Given information:
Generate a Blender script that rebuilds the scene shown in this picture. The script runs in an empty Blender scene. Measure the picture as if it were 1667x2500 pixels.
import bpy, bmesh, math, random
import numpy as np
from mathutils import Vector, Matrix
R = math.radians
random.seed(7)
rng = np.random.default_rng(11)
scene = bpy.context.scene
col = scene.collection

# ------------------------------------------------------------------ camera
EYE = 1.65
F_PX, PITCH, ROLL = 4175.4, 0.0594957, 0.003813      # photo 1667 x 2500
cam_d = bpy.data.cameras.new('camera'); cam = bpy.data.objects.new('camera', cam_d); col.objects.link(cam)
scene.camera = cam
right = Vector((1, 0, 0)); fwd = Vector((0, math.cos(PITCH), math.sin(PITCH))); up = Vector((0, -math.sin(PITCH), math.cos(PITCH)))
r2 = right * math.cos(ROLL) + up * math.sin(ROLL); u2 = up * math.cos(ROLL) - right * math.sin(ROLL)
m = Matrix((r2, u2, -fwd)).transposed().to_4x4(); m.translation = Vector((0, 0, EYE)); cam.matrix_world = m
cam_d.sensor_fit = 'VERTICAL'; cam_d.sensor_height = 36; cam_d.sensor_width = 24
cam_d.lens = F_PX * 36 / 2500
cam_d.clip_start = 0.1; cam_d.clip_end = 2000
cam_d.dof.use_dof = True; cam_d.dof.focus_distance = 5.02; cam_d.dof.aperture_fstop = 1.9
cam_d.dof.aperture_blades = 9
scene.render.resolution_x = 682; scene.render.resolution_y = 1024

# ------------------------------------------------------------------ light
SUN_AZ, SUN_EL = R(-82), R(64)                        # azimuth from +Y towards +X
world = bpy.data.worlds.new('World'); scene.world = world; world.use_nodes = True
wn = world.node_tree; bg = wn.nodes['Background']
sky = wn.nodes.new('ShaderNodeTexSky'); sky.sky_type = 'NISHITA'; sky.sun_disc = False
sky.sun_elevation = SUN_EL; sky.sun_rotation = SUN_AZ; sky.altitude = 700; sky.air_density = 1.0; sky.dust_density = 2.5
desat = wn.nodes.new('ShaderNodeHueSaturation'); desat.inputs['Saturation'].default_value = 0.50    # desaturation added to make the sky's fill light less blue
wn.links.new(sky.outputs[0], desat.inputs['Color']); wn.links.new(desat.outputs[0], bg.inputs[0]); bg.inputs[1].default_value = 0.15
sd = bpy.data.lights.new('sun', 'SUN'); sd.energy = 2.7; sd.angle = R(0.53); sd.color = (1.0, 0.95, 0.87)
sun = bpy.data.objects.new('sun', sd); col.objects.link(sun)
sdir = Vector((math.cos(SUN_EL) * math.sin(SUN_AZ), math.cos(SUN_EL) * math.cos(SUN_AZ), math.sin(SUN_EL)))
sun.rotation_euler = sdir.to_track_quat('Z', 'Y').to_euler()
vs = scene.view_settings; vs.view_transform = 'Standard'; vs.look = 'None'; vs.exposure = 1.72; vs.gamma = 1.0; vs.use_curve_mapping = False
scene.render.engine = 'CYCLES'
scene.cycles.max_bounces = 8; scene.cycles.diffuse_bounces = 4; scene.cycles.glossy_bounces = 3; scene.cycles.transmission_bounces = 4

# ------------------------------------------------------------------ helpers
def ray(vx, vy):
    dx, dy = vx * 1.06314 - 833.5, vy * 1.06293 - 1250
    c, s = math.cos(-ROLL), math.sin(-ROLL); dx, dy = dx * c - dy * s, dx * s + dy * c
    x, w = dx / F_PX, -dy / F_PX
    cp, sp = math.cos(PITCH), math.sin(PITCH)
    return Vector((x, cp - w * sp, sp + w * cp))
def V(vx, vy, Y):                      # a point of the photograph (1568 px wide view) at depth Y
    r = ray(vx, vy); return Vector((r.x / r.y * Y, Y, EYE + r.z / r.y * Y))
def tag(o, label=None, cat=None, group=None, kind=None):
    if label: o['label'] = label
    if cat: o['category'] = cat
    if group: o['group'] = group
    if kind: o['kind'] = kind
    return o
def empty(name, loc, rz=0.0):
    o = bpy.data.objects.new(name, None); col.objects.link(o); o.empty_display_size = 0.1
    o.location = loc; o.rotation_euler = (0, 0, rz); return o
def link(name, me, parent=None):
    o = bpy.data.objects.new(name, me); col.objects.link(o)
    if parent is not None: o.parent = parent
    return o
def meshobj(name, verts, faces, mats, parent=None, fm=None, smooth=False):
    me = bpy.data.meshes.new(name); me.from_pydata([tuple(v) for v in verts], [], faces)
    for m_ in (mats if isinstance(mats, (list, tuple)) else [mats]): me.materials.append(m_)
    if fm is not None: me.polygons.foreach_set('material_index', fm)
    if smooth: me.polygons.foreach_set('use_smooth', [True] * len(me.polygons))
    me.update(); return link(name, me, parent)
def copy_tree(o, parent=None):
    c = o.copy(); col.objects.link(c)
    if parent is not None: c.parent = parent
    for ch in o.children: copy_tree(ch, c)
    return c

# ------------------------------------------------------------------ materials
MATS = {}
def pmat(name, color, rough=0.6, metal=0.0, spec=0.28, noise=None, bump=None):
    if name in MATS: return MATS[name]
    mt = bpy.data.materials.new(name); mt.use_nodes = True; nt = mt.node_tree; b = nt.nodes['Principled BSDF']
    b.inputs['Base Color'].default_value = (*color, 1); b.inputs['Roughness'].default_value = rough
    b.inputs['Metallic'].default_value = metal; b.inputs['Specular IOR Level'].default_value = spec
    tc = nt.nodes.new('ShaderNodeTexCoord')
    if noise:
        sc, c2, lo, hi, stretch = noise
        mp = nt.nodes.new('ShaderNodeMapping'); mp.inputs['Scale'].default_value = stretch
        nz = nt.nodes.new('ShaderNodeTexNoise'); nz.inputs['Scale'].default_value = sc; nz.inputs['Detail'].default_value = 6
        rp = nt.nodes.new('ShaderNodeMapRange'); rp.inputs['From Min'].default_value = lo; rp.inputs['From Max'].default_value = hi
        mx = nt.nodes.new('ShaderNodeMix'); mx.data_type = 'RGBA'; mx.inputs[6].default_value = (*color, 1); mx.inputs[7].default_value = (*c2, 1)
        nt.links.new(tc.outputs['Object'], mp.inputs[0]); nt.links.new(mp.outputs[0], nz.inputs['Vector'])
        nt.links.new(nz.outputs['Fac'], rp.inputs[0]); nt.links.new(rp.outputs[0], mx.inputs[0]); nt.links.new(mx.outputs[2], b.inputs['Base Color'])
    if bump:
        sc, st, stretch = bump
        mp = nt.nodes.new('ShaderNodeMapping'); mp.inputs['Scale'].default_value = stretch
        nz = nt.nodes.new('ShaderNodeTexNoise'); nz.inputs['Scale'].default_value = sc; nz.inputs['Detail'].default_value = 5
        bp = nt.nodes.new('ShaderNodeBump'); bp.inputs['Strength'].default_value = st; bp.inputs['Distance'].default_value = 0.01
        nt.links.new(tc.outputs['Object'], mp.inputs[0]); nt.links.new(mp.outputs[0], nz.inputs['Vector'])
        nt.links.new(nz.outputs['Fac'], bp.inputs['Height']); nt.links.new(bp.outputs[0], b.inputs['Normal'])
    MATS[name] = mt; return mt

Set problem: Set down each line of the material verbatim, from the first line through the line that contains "col = scene.collection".

Exercise result:
Generate a Blender script that rebuilds the scene shown in this picture. The script runs in an empty Blender scene. Measure the picture as if it were 1667x2500 pixels.
import bpy, bmesh, math, random
import numpy as np
from mathutils import Vector, Matrix
R = math.radians
random.seed(7)
rng = np.random.default_rng(11)
scene = bpy.context.scene
col = scene.collection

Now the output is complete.